Arizona is caught in the middle as President Donald Trump tries to limit foreign trade with Mexico while the state tries to boost cross border business.
“What bothers me is that we are really not understanding where we came from and respecting where we are going,” said Jaime Chamberlain, president of J-C Distributing Inc., a Nogales, Arizona, cross-border produce distributing company.
Chamberlain and others with businesses that depend on Mexico worry efforts by Arizona to build trade ties will be harmed as the U.S-Mexico relationship deteriorates.
During his first few weeks in office, Trump clashed with Mexico’s President Enrique Peña Nieto over the border wall and who will pay for it, and Trump has vowed to renegotiate the North American Free Trade Agreement with Mexico and Canada.
“It takes decades and decades to gain that trust, and it just bothers me the way things are said when we really should not be treating our southern and northern neighbor this way,” Chamberlain said.

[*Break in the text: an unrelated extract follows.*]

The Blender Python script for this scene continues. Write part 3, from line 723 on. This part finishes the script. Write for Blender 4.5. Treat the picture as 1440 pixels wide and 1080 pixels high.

In 2015, Arizona exported $9.2 billion in goods to Mexico. Mexican visitors spend about $7 million in Arizona daily, according to the Arizona-Mexico Commission, a nonpartisan trade advocacy organization.
“I’ve seen a lot of policy shifts in my day … and what I will say is free trade works,” said Marco Garay, executive director of the Arizona-Mexico Commission.
Garay said the relationship between Arizona and its sister state, Sonora, has never been stronger and can weather any short-term policy changes. Garay said he’ll reserve judgement until he sees what policies the Trump administration actually adopts.
Trump also threatened to impose a 20 percent tax on Mexican imports, but his administration has since said it’s only one of several possibilities.
“Trump’s hateful rhetoric is perceived by many Mexicans, I believe, as a threat to a long-standing friendship,” said Sergio Puig, director of the International Trade Law Program at the University of Arizona.
He said Mexico will likely begin looking for manufacturing agreements outside of the United States in the near future.
“Mexican businesses export a lot of manufacturing and agricultural goods to the U.S. The total value represents close to 80 percent of the country’s total exports,” Puig said. “One of the possible consequences is the increase of pressures on the Mexican government to work more closely with other nations.”
And that could impact Arizona’s economy, according to experts.
“The numbers tell me that in the last several years, Arizona has had a very traditionally good relationship with Mexico,” said Vera Pavlakovich-Kochi, senior regional scientist in the University of Arizona’s Economic and Business Research Center. “If any major changes occur, it might primarily negatively impact Arizona’s economy as well as relationships with Sonora … who knows what the consequences might be?”
Most recently, Arizona exported $22.7 billion worth of goods in 2015, according to the International Trade Administration, a federal agency that oversees international trade. Mexico has consistently been Arizona’s biggest trading partner with $9.162 billion worth of goods exported to Mexico in 2015, the most recent figures available.
But it’s still a small share of the total amount of trade between Mexico and other border states. Texas exported about $92 billion, and California exported about $27 billion to Mexico in 2015.
Arizona has been working hard to ramp up trade with Mexico and partner with Sonora to build the region’s economy and create jobs on both sides of the border. Gov. Doug Ducey and Sonora Gov. Claudia Pavlovich Arellano joined forces to attract Lucid Motors, an electric car company hoping to compete with Tesla Motors.
The deal consists of a border manufacturing plant in Casa Grande that could bring 2,000 jobs to Arizona. The plant would use auto parts from Mexican suppliers.
Last year, the U.S and Mexico traded $70 billion worth of machinery, tools and equipment, according to a report by the Arizona-Mexico Trade Commission. Automotive imports accounted for 32.1 percent of total U.S. imports from Mexico.
Arizona’s current state leadership has worked to repair the relationship with Mexico, which suffered after the passage of Senate Bill 1070, a comprehensive anti-immigrant law.
Arnold Maltz, an associate professor at the W.P. Carey School of Business at Arizona State University, said the relationship has improved since Gov. Jan Brewer left office, but “what is now shadowing the relationship is what is going to happen in Washington.”
But he said no matter how strong Arizona’s relationship is with Mexico, what happens at the federal level will dictate the direction of cross-border trade going forward.
Chamberlain said he wants the Trump administration to understand the impact of any major policy shift on border states.
“We have to be able to educate our new administration,” Chamberlain said. “Everyone wants hard data and how it is going to affect your community and your interests, but at the end of the day, we have no idea what will happen.”